FN: In March, just as you joined Crocs, auditors Deloitte & Touche raised doubts about the firm’s ability to continue as a going concern. What do you think they’re missing?

JD: They’re missing the impact of management intervention. That is what I do: look at companies and try to turn them around. The auditors are obviously entitled to a view; we take that view very seriously. But by the same token, I believe there is sufficient energy in this company and that we can secure the financing necessary for this company. Therefore, it is possible to turn this company around. But if you look at the balance sheet of the company, then the auditors are right to raise a flag of concern. But my job is basically to acknowledge it and to put in place the plans to make this company sustainable in the future.

The company has taken a lot of actions over the last 12 to 18 months to correct an adverse situation. Some of those are taking effect now. There are additional actions we need to take in order to correct the performance of the company going forward. The auditors’ report wasn’t about this year, it was about last year.

FN: How would you describe your leadership style?

JD: There are several roles for a chief executive. In many ways, I regard myself as being the representative of the customer inside the company. That might sound strange, but that’s the most critical thing — for us to be in touch with our customers and our consumers. If you take your eye off that ball in this industry, you run into serious trouble. My role then is to arrive at the right balance between dealing with short-term problems and long-term investments, and try to balance those two. I also think my role is to hire good people — and there are a number of very good people inside the company — and give them responsibility to do their jobs and provide an environment in which they can be successful. My natural instinct and background is really marketing. Companies are about marketing, and even if you have operational problems or financial problems in the short term, eventually you have to come back to the marketing equation, which deals with the price and margin of the business and the way you get your product into the marketplace.

FN: How does your leadership style differ from Ron’s?

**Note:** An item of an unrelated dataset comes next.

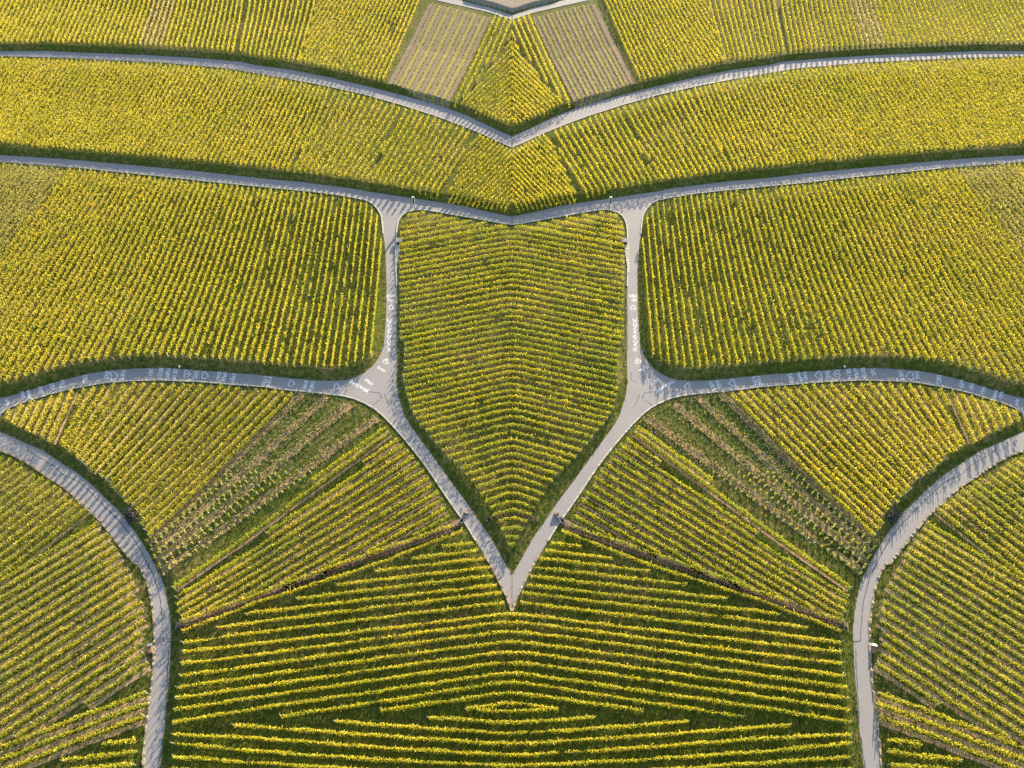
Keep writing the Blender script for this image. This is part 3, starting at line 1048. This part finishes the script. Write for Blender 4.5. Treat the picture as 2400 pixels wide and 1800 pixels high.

JD: I wouldn’t want to draw a direct comparison. Ron did a terrific job in building this company. Very few people have ever built a company this fast and gotten this much recognition around the world. I really give Ron a lot of credit for that. I think different management styles are appropriate for different stages in the development of companies. So am I the same as Ron? Probably not. But hopefully, my skills will be complementary to what he’s accomplished in the company.